EXERCISE:
Repeat each line of the material exactly.
+ + + + +
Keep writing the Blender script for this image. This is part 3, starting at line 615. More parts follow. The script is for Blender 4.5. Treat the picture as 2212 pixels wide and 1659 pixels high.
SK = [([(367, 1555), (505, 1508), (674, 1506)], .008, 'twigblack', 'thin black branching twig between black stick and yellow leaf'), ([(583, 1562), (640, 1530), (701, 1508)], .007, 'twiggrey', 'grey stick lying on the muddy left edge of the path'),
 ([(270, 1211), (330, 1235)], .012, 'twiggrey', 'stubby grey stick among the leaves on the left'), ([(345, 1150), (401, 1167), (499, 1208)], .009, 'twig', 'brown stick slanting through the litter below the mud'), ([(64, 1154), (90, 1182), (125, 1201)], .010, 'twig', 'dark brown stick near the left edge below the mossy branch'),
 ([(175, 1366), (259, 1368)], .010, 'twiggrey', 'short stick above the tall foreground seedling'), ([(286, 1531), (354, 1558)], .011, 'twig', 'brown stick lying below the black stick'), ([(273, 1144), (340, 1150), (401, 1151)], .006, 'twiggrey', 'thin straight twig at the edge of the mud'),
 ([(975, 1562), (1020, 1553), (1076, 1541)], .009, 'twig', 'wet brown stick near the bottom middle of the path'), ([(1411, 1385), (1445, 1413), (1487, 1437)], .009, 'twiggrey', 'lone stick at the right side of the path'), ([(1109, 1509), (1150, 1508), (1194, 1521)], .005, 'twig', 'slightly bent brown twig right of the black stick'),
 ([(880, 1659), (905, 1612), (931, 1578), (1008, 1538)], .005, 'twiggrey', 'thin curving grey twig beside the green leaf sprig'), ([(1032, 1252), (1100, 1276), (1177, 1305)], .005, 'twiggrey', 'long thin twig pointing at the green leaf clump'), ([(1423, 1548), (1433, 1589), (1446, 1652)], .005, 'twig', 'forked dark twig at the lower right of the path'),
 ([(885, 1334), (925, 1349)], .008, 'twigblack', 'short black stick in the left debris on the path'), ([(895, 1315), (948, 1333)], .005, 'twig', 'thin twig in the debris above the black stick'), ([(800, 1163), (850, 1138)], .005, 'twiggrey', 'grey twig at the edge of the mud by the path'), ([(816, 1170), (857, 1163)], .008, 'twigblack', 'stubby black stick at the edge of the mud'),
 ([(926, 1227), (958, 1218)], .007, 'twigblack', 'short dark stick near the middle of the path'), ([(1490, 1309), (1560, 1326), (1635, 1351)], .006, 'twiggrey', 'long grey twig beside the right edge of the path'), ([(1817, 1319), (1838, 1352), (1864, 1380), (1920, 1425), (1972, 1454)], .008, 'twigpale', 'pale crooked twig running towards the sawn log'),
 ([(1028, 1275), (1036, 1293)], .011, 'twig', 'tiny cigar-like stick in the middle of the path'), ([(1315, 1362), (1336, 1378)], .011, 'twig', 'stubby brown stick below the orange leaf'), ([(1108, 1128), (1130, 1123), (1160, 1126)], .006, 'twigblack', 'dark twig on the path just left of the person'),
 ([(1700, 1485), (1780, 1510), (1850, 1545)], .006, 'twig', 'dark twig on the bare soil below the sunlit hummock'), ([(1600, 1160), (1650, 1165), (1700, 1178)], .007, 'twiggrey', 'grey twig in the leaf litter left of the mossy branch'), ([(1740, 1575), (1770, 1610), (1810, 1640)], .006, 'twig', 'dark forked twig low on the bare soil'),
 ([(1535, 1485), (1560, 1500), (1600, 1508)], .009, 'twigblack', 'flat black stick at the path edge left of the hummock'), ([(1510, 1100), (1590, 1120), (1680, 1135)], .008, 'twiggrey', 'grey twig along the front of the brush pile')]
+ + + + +
SOLUTION TO THE PROBLEM:
Keep writing the Blender script for this image. This is part 3, starting at line 615. More parts follow. The script is for Blender 4.5. Treat the picture as 2212 pixels wide and 1659 pixels high.
SK = [([(367, 1555), (505, 1508), (674, 1506)], .008, 'twigblack', 'thin black branching twig between black stick and yellow leaf'), ([(583, 1562), (640, 1530), (701, 1508)], .007, 'twiggrey', 'grey stick lying on the muddy left edge of the path'),
 ([(270, 1211), (330, 1235)], .012, 'twiggrey', 'stubby grey stick among the leaves on the left'), ([(345, 1150), (401, 1167), (499, 1208)], .009, 'twig', 'brown stick slanting through the litter below the mud'), ([(64, 1154), (90, 1182), (125, 1201)], .010, 'twig', 'dark brown stick near the left edge below the mossy branch'),
 ([(175, 1366), (259, 1368)], .010, 'twiggrey', 'short stick above the tall foreground seedling'), ([(286, 1531), (354, 1558)], .011, 'twig', 'brown stick lying below the black stick'), ([(273, 1144), (340, 1150), (401, 1151)], .006, 'twiggrey', 'thin straight twig at the edge of the mud'),
 ([(975, 1562), (1020, 1553), (1076, 1541)], .009, 'twig', 'wet brown stick near the bottom middle of the path'), ([(1411, 1385), (1445, 1413), (1487, 1437)], .009, 'twiggrey', 'lone stick at the right side of the path'), ([(1109, 1509), (1150, 1508), (1194, 1521)], .005, 'twig', 'slightly bent brown twig right of the black stick'),
 ([(880, 1659), (905, 1612), (931, 1578), (1008, 1538)], .005, 'twiggrey', 'thin curving grey twig beside the green leaf sprig'), ([(1032, 1252), (1100, 1276), (1177, 1305)], .005, 'twiggrey', 'long thin twig pointing at the green leaf clump'), ([(1423, 1548), (1433, 1589), (1446, 1652)], .005, 'twig', 'forked dark twig at the lower right of the path'),
 ([(885, 1334), (925, 1349)], .008, 'twigblack', 'short black stick in the left debris on the path'), ([(895, 1315), (948, 1333)], .005, 'twig', 'thin twig in the debris above the black stick'), ([(800, 1163), (850, 1138)], .005, 'twiggrey', 'grey twig at the edge of the mud by the path'), ([(816, 1170), (857, 1163)], .008, 'twigblack', 'stubby black stick at the edge of the mud'),
 ([(926, 1227), (958, 1218)], .007, 'twigblack', 'short dark stick near the middle of the path'), ([(1490, 1309), (1560, 1326), (1635, 1351)], .006, 'twiggrey', 'long grey twig beside the right edge of the path'), ([(1817, 1319), (1838, 1352), (1864, 1380), (1920, 1425), (1972, 1454)], .008, 'twigpale', 'pale crooked twig running towards the sawn log'),
 ([(1028, 1275), (1036, 1293)], .011, 'twig', 'tiny cigar-like stick in the middle of the path'), ([(1315, 1362), (1336, 1378)], .011, 'twig', 'stubby brown stick below the orange leaf'), ([(1108, 1128), (1130, 1123), (1160, 1126)], .006, 'twigblack', 'dark twig on the path just left of the person'),
 ([(1700, 1485), (1780, 1510), (1850, 1545)], .006, 'twig', 'dark twig on the bare soil below the sunlit hummock'), ([(1600, 1160), (1650, 1165), (1700, 1178)], .007, 'twiggrey', 'grey twig in the leaf litter left of the mossy branch'), ([(1740, 1575), (1770, 1610), (1810, 1640)], .006, 'twig', 'dark forked twig low on the bare soil'),
 ([(1535, 1485), (1560, 1500), (1600, 1508)], .009, 'twigblack', 'flat black stick at the path edge left of the hummock'), ([(1510, 1100), (1590, 1120), (1680, 1135)], .008, 'twiggrey', 'grey twig along the front of the brush pile')]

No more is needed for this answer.